Nose hairs and peanut butter

Today, I came up with two ground-shaking thoughts.

FIRST THOUGHT: Nose hairs look an AWFUL lot like eyelashes (at least mine do).  What if, when we say “Oooh, eyelash!  Make a wish!” we are accidentally wishing on nose hairs?

SECOND THOUGHT WHICH IS MUCH MORE CONVOLUTED: Have you ever played the card game B.S.? (If you haven’t, go look it up. I tried to explain all the rules in writing,  but I didn’t know how much to include. I mean, I wanted to be thorough but also not insult your intelligence by saying “a 9 comes after an 8″or something)  Okay, You know how after you lie and get away with it, you’re supposed to say “peanut butter!” or something equally non-sequitur? Why don’t we work that into our daily lives?  It would be really useful for all those ambiguous moments.
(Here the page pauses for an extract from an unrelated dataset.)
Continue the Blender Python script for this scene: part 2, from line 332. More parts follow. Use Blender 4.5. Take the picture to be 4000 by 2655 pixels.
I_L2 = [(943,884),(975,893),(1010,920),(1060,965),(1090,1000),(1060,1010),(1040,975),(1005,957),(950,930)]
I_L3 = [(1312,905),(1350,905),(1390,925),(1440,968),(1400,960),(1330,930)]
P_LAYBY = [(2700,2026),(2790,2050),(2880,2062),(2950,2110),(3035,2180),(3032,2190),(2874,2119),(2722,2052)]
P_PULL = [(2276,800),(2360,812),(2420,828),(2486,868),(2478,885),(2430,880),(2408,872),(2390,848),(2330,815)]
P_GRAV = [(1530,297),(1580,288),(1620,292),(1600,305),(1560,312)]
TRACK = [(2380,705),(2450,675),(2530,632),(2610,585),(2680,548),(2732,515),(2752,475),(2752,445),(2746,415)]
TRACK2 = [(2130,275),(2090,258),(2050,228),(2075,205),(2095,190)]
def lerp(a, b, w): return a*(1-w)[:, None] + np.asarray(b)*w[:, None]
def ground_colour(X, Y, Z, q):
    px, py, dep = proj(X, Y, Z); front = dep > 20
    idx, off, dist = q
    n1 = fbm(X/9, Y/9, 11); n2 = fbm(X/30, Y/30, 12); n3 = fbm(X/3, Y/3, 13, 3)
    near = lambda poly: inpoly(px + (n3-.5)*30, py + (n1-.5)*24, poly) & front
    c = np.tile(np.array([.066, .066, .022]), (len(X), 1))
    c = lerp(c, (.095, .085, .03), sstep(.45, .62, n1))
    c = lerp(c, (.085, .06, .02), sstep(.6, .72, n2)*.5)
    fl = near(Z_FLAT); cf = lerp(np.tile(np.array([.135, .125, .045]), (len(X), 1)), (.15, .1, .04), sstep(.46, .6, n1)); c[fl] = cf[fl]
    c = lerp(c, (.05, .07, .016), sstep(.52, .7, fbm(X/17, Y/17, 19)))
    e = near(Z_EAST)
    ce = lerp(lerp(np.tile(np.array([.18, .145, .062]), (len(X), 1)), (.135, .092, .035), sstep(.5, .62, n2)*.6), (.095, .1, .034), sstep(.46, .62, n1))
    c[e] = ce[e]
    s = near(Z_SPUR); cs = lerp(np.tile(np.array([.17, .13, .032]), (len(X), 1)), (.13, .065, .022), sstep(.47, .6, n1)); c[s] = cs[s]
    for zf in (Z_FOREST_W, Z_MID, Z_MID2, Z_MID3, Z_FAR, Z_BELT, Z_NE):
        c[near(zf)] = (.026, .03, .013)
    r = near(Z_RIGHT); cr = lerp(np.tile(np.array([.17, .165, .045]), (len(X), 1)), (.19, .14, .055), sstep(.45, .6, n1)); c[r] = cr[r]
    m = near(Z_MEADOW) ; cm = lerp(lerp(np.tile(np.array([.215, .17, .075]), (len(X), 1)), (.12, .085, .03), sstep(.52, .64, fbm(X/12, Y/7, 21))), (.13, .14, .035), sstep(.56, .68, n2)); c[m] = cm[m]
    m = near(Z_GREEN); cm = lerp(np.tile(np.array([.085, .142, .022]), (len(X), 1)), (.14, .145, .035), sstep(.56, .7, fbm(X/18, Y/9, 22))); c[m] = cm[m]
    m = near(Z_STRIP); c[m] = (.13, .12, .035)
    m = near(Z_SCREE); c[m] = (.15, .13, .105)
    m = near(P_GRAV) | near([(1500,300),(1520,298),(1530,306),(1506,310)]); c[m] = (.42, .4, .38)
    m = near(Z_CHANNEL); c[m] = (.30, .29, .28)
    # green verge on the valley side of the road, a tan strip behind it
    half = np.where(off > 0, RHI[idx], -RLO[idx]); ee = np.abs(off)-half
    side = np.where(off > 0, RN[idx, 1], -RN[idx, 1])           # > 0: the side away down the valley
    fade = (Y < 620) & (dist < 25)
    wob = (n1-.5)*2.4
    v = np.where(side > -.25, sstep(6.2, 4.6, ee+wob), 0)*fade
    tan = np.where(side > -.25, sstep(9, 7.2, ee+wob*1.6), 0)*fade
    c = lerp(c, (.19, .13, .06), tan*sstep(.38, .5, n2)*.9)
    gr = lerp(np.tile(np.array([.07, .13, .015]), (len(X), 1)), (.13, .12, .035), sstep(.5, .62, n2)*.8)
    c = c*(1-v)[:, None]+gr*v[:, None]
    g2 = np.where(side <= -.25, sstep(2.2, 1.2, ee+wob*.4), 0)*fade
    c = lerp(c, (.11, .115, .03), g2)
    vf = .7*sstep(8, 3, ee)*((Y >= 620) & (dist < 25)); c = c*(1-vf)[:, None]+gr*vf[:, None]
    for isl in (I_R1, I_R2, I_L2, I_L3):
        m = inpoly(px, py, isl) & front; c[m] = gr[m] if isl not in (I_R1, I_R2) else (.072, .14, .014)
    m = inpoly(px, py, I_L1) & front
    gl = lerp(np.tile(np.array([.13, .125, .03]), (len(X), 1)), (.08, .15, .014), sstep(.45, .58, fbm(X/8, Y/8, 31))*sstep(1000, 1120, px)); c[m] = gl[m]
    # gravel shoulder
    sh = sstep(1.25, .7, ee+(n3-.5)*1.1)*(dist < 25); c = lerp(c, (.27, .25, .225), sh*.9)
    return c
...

Like when you don’t know if somebody’s flirting.   So when a person says “Hey, the way you awkwardly flail about the dance floor is cool,” HOW AM I SUPPOSED TO KNOW IF THAT WAS FLIRTING? Wouldn’t it be so much better if two minutes later, the person was obligated to say “peanut butter!” i.e. “heehee I was totally flirting back there!”?

Or like when a job interviewer is being all nice to you and you’re like GODDAMMIT STOP WITH THE PLEASANTRIES AND JUST TELL ME NOW IF ALL THE OTHER CANDIDATES ARE WAY BETTER QUALIFIED AND PRETTIER AND BETTER AT GETTING ALL OF THEIR HAIR INTO A PONYTAIL AT ONCE.  Instead they could just solemnly look you in the eye and say “peanut butter” to mean “thank you very much for your time, but you should probably start looking at other options because I was just being kind when I said that the time you accidentally let go of your friend’s pink balloon was a relevant story to this interview.”  Oh man, just think of how useful that would be.

That concludes today’s brilliant thoughts.  Let me know what you think the implications or limitations of nose-hair-wishing are. And I’d love to hear about other “peanut butter scenarios” that you have encountered.